Determinism and indeterminism
Determinism is relative and dependent on the perspective of the observer. If we take the space-time window of the universe, the deterministic event there is the Big Bang. This event produces a single trajectory and we can say — according to our current knowledge — that this event will one day lead to the entropic heat death of the universe (whether this is so or not is irrelevant here). If we take a smaller space-time window, e.g. that of an hour at a certain location, then there are a lot of deterministic events at work there, so there are many trajectories. From a macroscopic point of view, all the events and trajectories there seem probabilistic. If the space-time window is narrowed down to the level of quanta, indeterminism is — from a macroscopic point of view — infinitely large. Events and trajectories overlap to form fields that are no longer distinguishable as points or lines.
From the point of view of a photon, the same situation is completely different, where the atomic decay is a deterministic event that can be precisely determined in terms of space time — but only from the point of view of a photon.
This relativity also gives rise to predictive power. The more events and trajectories there are in a phase space, the more indeterministic the scenario and the lower the predictive power. For example, our universe is indeterministic when viewed from the perspective of the existence of an infinite number of universes that differ by different parameters. The predictive power for the future of each of these universes is then very low.
The predictive power is maximum when we enter the space-time window of a single event, such as that of the Big Bang with its causal sequence of the evolution of the universe.
So you could say that there are an infinite number of events and thus trajectories, the number of which decreases proportionally with the enlargement of the space-time window. Once the maximum scale of a phase space has been reached, there is only one deterministic event whose predictive power is maximum. This does not take into account the fact that events of the same size can change the initial event.
Seen in this light, indeterminism at the quantum level is nothing more than an observational effect from a macro perspective.
This, by the way, has nothing to do with coincidence. Events that constitute a trajectory arise randomly or non-randomly.
Let’s take any phase space of a few seconds at any location and observe, for example, how a gust of wind blows away a piece of paper. This process can be described as deterministic. The wind is the cause of the blowing away. The leaf flutters to the ground.
Another scenario: a person is sitting at a table, suddenly the wind comes up and the person thinks about whether to stay seated or go into the house. No matter how he chooses to speak of a determinism in terms of his decision, it would be pure physicalism, because the person is not only influenced by a great many things at that moment, he decides for himself what he does in the next moment.
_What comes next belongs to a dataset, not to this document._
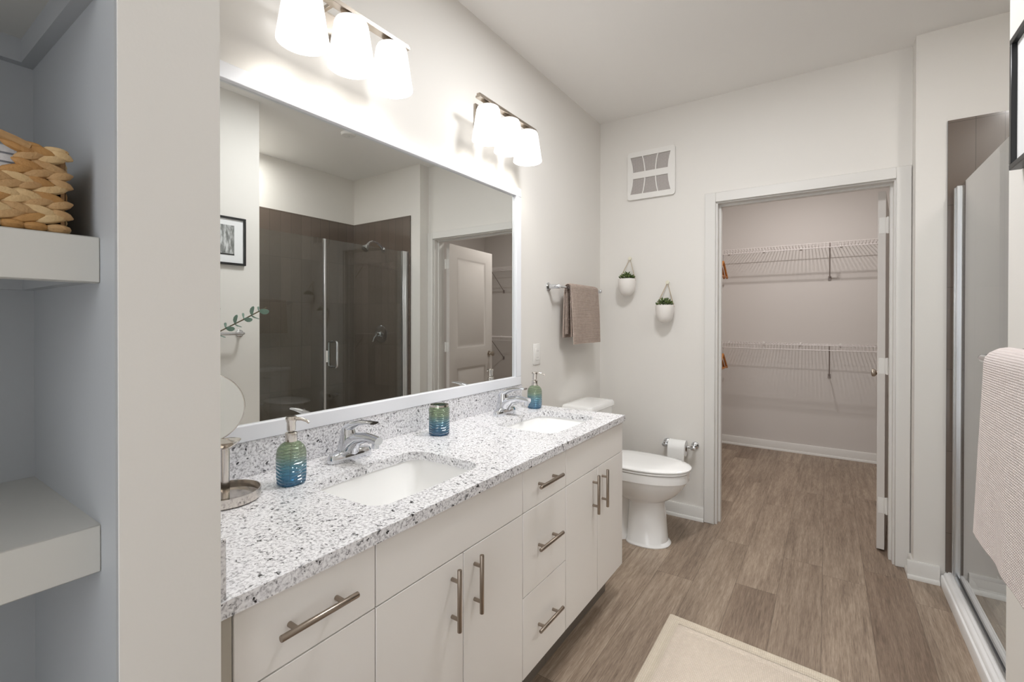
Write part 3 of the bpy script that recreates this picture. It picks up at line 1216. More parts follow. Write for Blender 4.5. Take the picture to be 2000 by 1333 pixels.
# ------------------------------------------------------------------ make-up mirror
mx_, my_ = 0.150, 0.560
mm = thing('makeup_mirror', 'round tilting make-up mirror on a silver tray stand', 'mirror', (mx_, my_, ZC+0.0005))
bm = bm_new()
z = ZC+0.0005
lathe(bm, [(0, z), (0.074, z), (0.078, z+0.003), (0.078, z+0.024), (0.0755, z+0.024), (0.0755, z+0.006), (0.074, z+0.005), (0, z+0.005)], (mx_, my_, 0), 48)
obj('tray', bm, 'silver', mm)
bm = bm_new()
tube(bm, [(mx_, my_, z+0.004), (mx_, my_, z+0.128)], 0.0095, 20)
lathe(bm, [(0.0095, z+0.126), (0.018, z+0.131), (0.03, z+0.14), (0.034, z+0.146), (0, z+0.15)], (mx_, my_, 0), 24)
obj('post', bm, 'silver', mm)
dn = Vector((0.85, -0.5, 0.12)).normalized()
dc = Vector((mx_-0.05, my_-0.024, z+0.224))
rotm = dn.to_track_quat('Z', 'Y').to_matrix().to_4x4()
bm = bm_new()
lathe(bm, [(0.08, -0.006), (0.0855, -0.005), (0.0865, -0.001), (0.0865, 0.002), (0.0855, 0.004), (0.0845, 0.004), (0.0843, 0.0035), (0, 0.0035)], dc, 56, rotm)
lathe(bm, [(0.08, -0.006), (0.06, -0.014), (0, -0.018)], dc, 56, rotm)
rim = obj('rim', bm, 'silver', mm)
bm = bm_new()
lathe(bm, [(0.0842, 0.0036), (0.0842, 0.004), (0, 0.004)], dc, 56, rotm)
obj('glass', bm, 'mirror', rim)

# ------------------------------------------------------------------ vase with eucalyptus (mostly behind the near wall)
vs = thing('vase', 'white ceramic vase standing at the left end of the worktop', 'vase', (0.135, 0.425, ZC+0.0005))
bm = bm_new()
lathe(bm, [(0, z), (0.034, z), (0.044, z+0.03), (0.046, z+0.07), (0.036, z+0.12), (0.022, z+0.15), (0.020, z+0.17), (0.024, z+0.178), (0.018, z+0.172), (0.016, z+0.15), (0.03, z+0.11), (0.036, z+0.03), (0, z+0.01)], (0.135, 0.425, 0), 32)
obj('body', bm, 'pot', vs)


def eucalyptus(label, pts, loc, leaf=0.019):
    th = thing('eucalyptus_branch', label, 'plant', loc, 'eucalyptus branches in the vase')
    bm = bm_new()
    tube(bm, pts, 0.0016, 6)
    obj('stem', bm, 'stem', th)
    bm = bm_new()
    P = [Vector(p) for p in pts]
    k = 0
    for a, b in zip(P[1:-1], P[2:]):
        n = max(2, int((b-a).length/0.02))
        d = (b-a).normalized()
        for i in range(n):
            c = a+(b-a)*(i/n)
            u, v = frame_of(d)
            ph = 1.35*(k % 2)+0.4
            for s in (0, PI):
                side = u*math.cos(ph+s)+v*math.sin(ph+s)
                out = (side+d*0.75).normalized()
                nn = d.cross(side).cross(out).normalized()
                t = bmesh.new()
                sz = leaf*random.uniform(0.75, 1.1)
                m_ = 10
                top = [t.verts.new((sz*(1+math.cos(2*PI*q/m_))*0.6, sz*0.42*math.sin(2*PI*q/m_), 0.0006+0.0028*math.sin(2*PI*q/m_)**2)) for q in range(m_)]
                bot = [t.verts.new((p_.co.x, p_.co.y, p_.co.z-0.0009)) for p_ in top]
                t.faces.new(top)
                t.faces.new(bot[::-1])
                for q in range(m_):
                    t.faces.new((top[q], bot[q], bot[(q+1) % m_], top[(q+1) % m_]))
                yv = nn.cross(out)
                mt = Matrix(((out.x, yv.x, nn.x, c.x), (out.y, yv.y, nn.y, c.y), (out.z, yv.z, nn.z, c.z), (0, 0, 0, 1)))
                merge(bm, t, mt)
            k += 1
    obj('leaves', bm, 'euc', th)


eucalyptus('eucalyptus branch arching low to the right over the worktop', [(0.135, 0.425, ZC+0.02), (0.135, 0.435, 1.06), (0.137, 0.48, 1.2), (0.139, 0.545, 1.268), (0.14, 0.61, 1.302), (0.14, 0.668, 1.334)], (0.135, 0.425, ZC+0.02))
eucalyptus('eucalyptus branch rising tall from the vase at the left end', [(0.13, 0.422, ZC+0.02), (0.133, 0.43, 1.06), (0.13, 0.455, 1.22), (0.128, 0.49, 1.36), (0.128, 0.535, 1.47)], (0.13, 0.422, ZC+0.02))

# ------------------------------------------------------------------ wall mirror
wm = thing('wall_mirror', 'large white framed mirror above the double vanity', 'mirror', (0.0, 1.23, 0.956))
bm = bm_new()
MY0, MY1, MZ0, MZ1 = 0.365, 2.096, 0.9565, 2.0
fw_ = 0.046
box(bm, 0.001, 0.026, MY0, MY1, MZ0, MZ0+fw_, 0.002, 1)
box(bm, 0.001, 0.026, MY0, MY1, MZ1-fw_, MZ1, 0.002, 1)
box(bm, 0.001, 0.026, MY0, MY0+fw_, MZ0+fw_, MZ1-fw_, 0.002, 1)
box(bm, 0.001, 0.026, MY1-fw_, MY1, MZ0+fw_, MZ1-fw_, 0.002, 1)
obj('frame', bm, 'frame', wm)
obj('glass', B((0.004, 0.012, MY0+fw_-0.004, MY1-fw_+0.004, MZ0+fw_-0.004, MZ1-fw_+0.004)), 'mirror', wm)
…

And it does not make this decision according to a simple and banal stimulus-response scheme, but from a highly complex interplay of conscious and unconscious impulses.
One thinks of the well-known Libet experiment, in which this highly complex process was reduced to this naïve formula: Physis decides before the decision comes into consciousness. Several mistakes were made here:
1. A causality between two levels of description has been assumed that does not exist
2. A duality between unconscious and conscious action has been proclaimed.
Both are an epistemic construct.
Free will is thus a relativistic functional system that has its own dynamics, which are not reducible to either the environment or the physis.